* [GIVEN TASK] Repeat all of the data precisely.

******

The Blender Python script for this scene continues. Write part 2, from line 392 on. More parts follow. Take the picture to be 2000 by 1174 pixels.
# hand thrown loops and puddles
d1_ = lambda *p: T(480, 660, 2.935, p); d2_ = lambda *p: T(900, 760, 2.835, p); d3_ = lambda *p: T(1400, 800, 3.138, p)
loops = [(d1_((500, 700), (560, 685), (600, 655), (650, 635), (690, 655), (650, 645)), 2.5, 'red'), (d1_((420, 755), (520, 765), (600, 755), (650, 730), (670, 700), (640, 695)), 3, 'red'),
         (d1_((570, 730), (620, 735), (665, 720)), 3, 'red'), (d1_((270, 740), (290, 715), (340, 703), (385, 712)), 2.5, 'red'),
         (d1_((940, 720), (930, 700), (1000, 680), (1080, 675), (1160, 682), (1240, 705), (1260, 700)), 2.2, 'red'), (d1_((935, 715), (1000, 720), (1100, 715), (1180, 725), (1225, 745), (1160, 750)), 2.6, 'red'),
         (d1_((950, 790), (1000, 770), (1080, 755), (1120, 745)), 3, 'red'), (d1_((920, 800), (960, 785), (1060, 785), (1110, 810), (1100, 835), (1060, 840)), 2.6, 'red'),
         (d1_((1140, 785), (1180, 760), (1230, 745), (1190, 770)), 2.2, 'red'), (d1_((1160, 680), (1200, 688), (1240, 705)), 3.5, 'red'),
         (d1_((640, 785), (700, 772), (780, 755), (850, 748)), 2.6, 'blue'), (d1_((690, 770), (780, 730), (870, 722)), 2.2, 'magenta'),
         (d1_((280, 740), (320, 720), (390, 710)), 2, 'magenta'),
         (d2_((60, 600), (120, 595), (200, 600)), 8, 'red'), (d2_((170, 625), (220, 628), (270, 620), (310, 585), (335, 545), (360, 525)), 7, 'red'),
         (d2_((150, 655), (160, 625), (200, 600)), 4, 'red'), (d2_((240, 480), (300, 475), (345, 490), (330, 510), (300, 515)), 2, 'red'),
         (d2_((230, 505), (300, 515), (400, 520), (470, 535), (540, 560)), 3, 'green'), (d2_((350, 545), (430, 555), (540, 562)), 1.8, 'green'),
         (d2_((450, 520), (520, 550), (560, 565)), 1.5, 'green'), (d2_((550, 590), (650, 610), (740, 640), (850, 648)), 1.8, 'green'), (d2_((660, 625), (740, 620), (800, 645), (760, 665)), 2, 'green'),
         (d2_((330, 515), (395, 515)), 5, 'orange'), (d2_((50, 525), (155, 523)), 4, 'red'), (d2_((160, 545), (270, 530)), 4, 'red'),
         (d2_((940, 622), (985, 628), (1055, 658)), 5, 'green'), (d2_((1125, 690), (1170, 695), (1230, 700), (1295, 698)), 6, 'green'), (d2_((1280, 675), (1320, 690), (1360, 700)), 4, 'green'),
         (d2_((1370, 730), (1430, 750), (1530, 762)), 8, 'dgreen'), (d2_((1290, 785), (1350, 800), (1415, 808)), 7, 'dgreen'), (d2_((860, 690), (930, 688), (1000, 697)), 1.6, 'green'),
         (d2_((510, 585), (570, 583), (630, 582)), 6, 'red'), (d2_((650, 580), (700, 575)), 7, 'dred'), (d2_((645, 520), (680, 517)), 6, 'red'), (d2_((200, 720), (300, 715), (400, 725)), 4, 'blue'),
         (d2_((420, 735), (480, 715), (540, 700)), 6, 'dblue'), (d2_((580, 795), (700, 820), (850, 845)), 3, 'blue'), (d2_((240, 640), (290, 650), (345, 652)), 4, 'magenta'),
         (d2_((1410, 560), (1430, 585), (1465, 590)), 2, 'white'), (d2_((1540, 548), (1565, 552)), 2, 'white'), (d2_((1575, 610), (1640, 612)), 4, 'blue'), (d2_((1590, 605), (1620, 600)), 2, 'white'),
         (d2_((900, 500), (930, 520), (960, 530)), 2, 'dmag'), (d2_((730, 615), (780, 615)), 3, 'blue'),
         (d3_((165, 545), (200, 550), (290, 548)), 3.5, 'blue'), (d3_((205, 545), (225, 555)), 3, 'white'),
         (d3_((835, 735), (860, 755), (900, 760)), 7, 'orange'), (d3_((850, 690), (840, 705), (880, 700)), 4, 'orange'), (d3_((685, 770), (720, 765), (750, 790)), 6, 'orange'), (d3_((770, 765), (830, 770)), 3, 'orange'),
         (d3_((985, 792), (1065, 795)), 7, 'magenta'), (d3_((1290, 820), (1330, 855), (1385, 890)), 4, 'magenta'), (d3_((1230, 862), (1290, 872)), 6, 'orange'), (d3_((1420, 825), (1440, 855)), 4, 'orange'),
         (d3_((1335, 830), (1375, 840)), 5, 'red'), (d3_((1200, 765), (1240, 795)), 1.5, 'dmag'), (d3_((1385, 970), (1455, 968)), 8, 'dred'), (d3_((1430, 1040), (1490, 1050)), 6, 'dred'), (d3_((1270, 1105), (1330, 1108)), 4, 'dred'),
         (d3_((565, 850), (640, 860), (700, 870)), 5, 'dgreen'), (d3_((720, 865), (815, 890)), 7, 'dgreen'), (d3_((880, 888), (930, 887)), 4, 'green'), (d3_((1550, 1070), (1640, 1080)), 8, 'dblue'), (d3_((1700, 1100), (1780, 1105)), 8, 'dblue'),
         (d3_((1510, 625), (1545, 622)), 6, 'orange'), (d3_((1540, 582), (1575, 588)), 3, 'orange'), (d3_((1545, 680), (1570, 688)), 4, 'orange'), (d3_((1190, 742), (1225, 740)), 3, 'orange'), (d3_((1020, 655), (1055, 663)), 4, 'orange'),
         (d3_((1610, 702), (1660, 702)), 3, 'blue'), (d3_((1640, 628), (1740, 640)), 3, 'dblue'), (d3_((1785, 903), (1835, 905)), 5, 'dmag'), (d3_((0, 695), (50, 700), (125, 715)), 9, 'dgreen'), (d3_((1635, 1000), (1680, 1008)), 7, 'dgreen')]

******

* [EXERCISE SOLUTION]
The Blender Python script for this scene continues. Write part 2, from line 392 on. More parts follow. Take the picture to be 2000 by 1174 pixels.
# hand thrown loops and puddles
d1_ = lambda *p: T(480, 660, 2.935, p); d2_ = lambda *p: T(900, 760, 2.835, p); d3_ = lambda *p: T(1400, 800, 3.138, p)
loops = [(d1_((500, 700), (560, 685), (600, 655), (650, 635), (690, 655), (650, 645)), 2.5, 'red'), (d1_((420, 755), (520, 765), (600, 755), (650, 730), (670, 700), (640, 695)), 3, 'red'),
         (d1_((570, 730), (620, 735), (665, 720)), 3, 'red'), (d1_((270, 740), (290, 715), (340, 703), (385, 712)), 2.5, 'red'),
         (d1_((940, 720), (930, 700), (1000, 680), (1080, 675), (1160, 682), (1240, 705), (1260, 700)), 2.2, 'red'), (d1_((935, 715), (1000, 720), (1100, 715), (1180, 725), (1225, 745), (1160, 750)), 2.6, 'red'),
         (d1_((950, 790), (1000, 770), (1080, 755), (1120, 745)), 3, 'red'), (d1_((920, 800), (960, 785), (1060, 785), (1110, 810), (1100, 835), (1060, 840)), 2.6, 'red'),
         (d1_((1140, 785), (1180, 760), (1230, 745), (1190, 770)), 2.2, 'red'), (d1_((1160, 680), (1200, 688), (1240, 705)), 3.5, 'red'),
         (d1_((640, 785), (700, 772), (780, 755), (850, 748)), 2.6, 'blue'), (d1_((690, 770), (780, 730), (870, 722)), 2.2, 'magenta'),
         (d1_((280, 740), (320, 720), (390, 710)), 2, 'magenta'),
         (d2_((60, 600), (120, 595), (200, 600)), 8, 'red'), (d2_((170, 625), (220, 628), (270, 620), (310, 585), (335, 545), (360, 525)), 7, 'red'),
         (d2_((150, 655), (160, 625), (200, 600)), 4, 'red'), (d2_((240, 480), (300, 475), (345, 490), (330, 510), (300, 515)), 2, 'red'),
         (d2_((230, 505), (300, 515), (400, 520), (470, 535), (540, 560)), 3, 'green'), (d2_((350, 545), (430, 555), (540, 562)), 1.8, 'green'),
         (d2_((450, 520), (520, 550), (560, 565)), 1.5, 'green'), (d2_((550, 590), (650, 610), (740, 640), (850, 648)), 1.8, 'green'), (d2_((660, 625), (740, 620), (800, 645), (760, 665)), 2, 'green'),
         (d2_((330, 515), (395, 515)), 5, 'orange'), (d2_((50, 525), (155, 523)), 4, 'red'), (d2_((160, 545), (270, 530)), 4, 'red'),
         (d2_((940, 622), (985, 628), (1055, 658)), 5, 'green'), (d2_((1125, 690), (1170, 695), (1230, 700), (1295, 698)), 6, 'green'), (d2_((1280, 675), (1320, 690), (1360, 700)), 4, 'green'),
         (d2_((1370, 730), (1430, 750), (1530, 762)), 8, 'dgreen'), (d2_((1290, 785), (1350, 800), (1415, 808)), 7, 'dgreen'), (d2_((860, 690), (930, 688), (1000, 697)), 1.6, 'green'),
         (d2_((510, 585), (570, 583), (630, 582)), 6, 'red'), (d2_((650, 580), (700, 575)), 7, 'dred'), (d2_((645, 520), (680, 517)), 6, 'red'), (d2_((200, 720), (300, 715), (400, 725)), 4, 'blue'),
         (d2_((420, 735), (480, 715), (540, 700)), 6, 'dblue'), (d2_((580, 795), (700, 820), (850, 845)), 3, 'blue'), (d2_((240, 640), (290, 650), (345, 652)), 4, 'magenta'),
         (d2_((1410, 560), (1430, 585), (1465, 590)), 2, 'white'), (d2_((1540, 548), (1565, 552)), 2, 'white'), (d2_((1575, 610), (1640, 612)), 4, 'blue'), (d2_((1590, 605), (1620, 600)), 2, 'white'),
         (d2_((900, 500), (930, 520), (960, 530)), 2, 'dmag'), (d2_((730, 615), (780, 615)), 3, 'blue'),
         (d3_((165, 545), (200, 550), (290, 548)), 3.5, 'blue'), (d3_((205, 545), (225, 555)), 3, 'white'),
         (d3_((835, 735), (860, 755), (900, 760)), 7, 'orange'), (d3_((850, 690), (840, 705), (880, 700)), 4, 'orange'), (d3_((685, 770), (720, 765), (750, 790)), 6, 'orange'), (d3_((770, 765), (830, 770)), 3, 'orange'),
         (d3_((985, 792), (1065, 795)), 7, 'magenta'), (d3_((1290, 820), (1330, 855), (1385, 890)), 4, 'magenta'), (d3_((1230, 862), (1290, 872)), 6, 'orange'), (d3_((1420, 825), (1440, 855)), 4, 'orange'),
         (d3_((1335, 830), (1375, 840)), 5, 'red'), (d3_((1200, 765), (1240, 795)), 1.5, 'dmag'), (d3_((1385, 970), (1455, 968)), 8, 'dred'), (d3_((1430, 1040), (1490, 1050)), 6, 'dred'), (d3_((1270, 1105), (1330, 1108)), 4, 'dred'),
         (d3_((565, 850), (640, 860), (700, 870)), 5, 'dgreen'), (d3_((720, 865), (815, 890)), 7, 'dgreen'), (d3_((880, 888), (930, 887)), 4, 'green'), (d3_((1550, 1070), (1640, 1080)), 8, 'dblue'), (d3_((1700, 1100), (1780, 1105)), 8, 'dblue'),
         (d3_((1510, 625), (1545, 622)), 6, 'orange'), (d3_((1540, 582), (1575, 588)), 3, 'orange'), (d3_((1545, 680), (1570, 688)), 4, 'orange'), (d3_((1190, 742), (1225, 740)), 3, 'orange'), (d3_((1020, 655), (1055, 663)), 4, 'orange'),
         (d3_((1610, 702), (1660, 702)), 3, 'blue'), (d3_((1640, 628), (1740, 640)), 3, 'dblue'), (d3_((1785, 903), (1835, 905)), 5, 'dmag'), (d3_((0, 695), (50, 700), (125, 715)), 9, 'dgreen'), (d3_((1635, 1000), (1680, 1008)), 7, 'dgreen')]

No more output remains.